EXERCISE: Narrow the data below down to the lines containing "script".

ROWS:
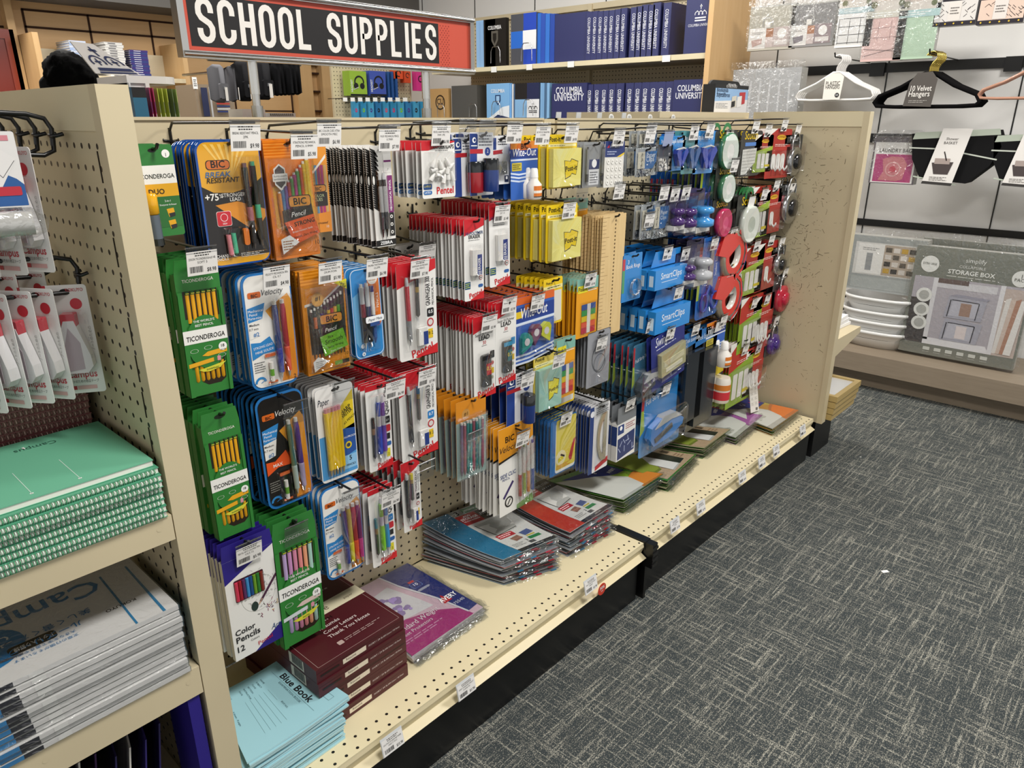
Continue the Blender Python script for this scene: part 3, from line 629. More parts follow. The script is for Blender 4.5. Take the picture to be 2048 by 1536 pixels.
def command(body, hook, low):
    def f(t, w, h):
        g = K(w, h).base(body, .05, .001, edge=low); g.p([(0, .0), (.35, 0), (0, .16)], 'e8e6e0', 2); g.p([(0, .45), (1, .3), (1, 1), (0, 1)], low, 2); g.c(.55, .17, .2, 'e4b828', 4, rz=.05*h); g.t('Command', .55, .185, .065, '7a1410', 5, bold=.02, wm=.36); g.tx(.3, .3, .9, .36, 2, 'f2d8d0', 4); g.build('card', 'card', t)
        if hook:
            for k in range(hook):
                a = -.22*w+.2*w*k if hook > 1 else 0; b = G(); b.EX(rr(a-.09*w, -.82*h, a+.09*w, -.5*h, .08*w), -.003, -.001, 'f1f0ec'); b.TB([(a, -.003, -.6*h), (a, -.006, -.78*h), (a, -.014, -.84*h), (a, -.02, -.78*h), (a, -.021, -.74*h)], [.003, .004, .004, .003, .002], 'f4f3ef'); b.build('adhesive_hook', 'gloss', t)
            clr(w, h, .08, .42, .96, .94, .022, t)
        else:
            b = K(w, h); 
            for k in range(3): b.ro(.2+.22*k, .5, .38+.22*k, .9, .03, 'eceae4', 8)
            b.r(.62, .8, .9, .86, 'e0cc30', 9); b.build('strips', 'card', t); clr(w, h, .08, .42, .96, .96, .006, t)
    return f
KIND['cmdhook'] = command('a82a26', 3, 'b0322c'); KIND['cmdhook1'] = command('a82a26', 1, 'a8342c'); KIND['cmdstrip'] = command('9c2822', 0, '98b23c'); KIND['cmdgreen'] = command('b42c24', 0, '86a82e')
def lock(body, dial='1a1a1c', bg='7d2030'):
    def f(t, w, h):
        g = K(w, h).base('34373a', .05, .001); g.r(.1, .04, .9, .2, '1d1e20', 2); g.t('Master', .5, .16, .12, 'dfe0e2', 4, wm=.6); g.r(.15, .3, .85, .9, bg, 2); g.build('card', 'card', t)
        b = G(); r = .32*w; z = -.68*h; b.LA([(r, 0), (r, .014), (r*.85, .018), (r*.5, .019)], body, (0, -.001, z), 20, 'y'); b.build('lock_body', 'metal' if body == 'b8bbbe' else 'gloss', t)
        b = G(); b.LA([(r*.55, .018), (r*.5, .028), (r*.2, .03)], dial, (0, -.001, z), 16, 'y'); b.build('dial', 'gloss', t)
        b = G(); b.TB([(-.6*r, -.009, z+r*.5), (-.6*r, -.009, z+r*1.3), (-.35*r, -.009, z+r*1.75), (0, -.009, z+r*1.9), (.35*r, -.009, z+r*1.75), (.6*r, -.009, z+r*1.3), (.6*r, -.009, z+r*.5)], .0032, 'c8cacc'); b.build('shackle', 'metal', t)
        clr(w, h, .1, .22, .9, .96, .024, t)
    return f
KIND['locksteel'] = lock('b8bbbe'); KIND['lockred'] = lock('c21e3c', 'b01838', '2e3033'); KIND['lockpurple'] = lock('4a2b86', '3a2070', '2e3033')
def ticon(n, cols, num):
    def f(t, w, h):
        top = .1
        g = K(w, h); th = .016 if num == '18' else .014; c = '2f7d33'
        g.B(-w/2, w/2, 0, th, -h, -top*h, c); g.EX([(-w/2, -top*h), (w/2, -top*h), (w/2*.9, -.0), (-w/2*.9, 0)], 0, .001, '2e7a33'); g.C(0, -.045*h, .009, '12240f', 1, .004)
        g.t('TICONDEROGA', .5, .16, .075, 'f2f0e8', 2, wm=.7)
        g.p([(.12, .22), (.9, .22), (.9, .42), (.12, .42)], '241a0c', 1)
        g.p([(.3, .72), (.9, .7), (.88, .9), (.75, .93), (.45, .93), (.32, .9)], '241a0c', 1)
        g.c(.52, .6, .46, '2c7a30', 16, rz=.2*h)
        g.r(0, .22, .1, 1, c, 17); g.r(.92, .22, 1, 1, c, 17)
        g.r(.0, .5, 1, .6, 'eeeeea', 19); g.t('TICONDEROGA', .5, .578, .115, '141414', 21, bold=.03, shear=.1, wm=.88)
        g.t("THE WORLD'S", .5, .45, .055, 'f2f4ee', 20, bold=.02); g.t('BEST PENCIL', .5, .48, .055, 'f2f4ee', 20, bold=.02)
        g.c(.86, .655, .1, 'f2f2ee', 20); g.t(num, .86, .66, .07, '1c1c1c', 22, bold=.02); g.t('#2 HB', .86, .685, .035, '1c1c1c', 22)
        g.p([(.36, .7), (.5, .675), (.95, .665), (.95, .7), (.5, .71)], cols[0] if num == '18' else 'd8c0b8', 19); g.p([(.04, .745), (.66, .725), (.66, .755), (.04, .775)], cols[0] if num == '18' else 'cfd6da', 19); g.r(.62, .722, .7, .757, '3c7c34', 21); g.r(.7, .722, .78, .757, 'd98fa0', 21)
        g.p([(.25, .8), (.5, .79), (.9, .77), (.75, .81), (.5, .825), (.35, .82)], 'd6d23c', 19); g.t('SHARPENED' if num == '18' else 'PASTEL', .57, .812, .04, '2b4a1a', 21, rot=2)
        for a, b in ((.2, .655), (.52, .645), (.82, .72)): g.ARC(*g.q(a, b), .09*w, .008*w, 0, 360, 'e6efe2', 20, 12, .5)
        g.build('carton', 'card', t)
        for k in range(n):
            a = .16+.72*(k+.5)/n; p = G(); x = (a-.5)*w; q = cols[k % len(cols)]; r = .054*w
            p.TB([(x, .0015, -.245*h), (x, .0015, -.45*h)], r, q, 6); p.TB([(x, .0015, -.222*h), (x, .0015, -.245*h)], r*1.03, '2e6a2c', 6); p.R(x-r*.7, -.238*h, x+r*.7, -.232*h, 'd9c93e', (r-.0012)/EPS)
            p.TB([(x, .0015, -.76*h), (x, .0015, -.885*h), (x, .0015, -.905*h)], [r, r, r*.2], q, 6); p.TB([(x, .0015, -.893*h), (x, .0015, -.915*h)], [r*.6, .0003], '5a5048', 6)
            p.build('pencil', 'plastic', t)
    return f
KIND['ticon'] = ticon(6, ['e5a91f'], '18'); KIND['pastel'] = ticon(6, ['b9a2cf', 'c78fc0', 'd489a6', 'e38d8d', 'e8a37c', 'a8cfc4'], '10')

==

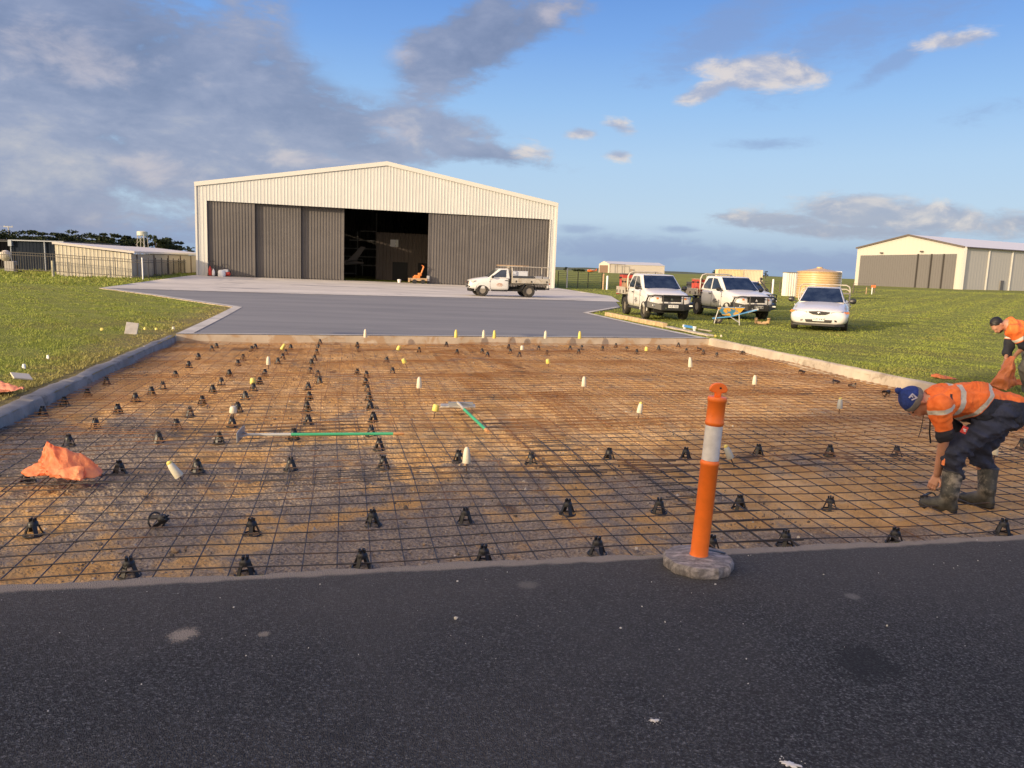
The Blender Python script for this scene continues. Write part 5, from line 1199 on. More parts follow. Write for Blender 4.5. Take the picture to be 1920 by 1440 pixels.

CORRECT RESPONSE:
Continue the Blender Python script for this scene: part 3, from line 629. More parts follow. The script is for Blender 4.5. Take the picture to be 2048 by 1536 pixels.
The Blender Python script for this scene continues. Write part 5, from line 1199 on. More parts follow. Write for Blender 4.5. Take the picture to be 1920 by 1440 pixels.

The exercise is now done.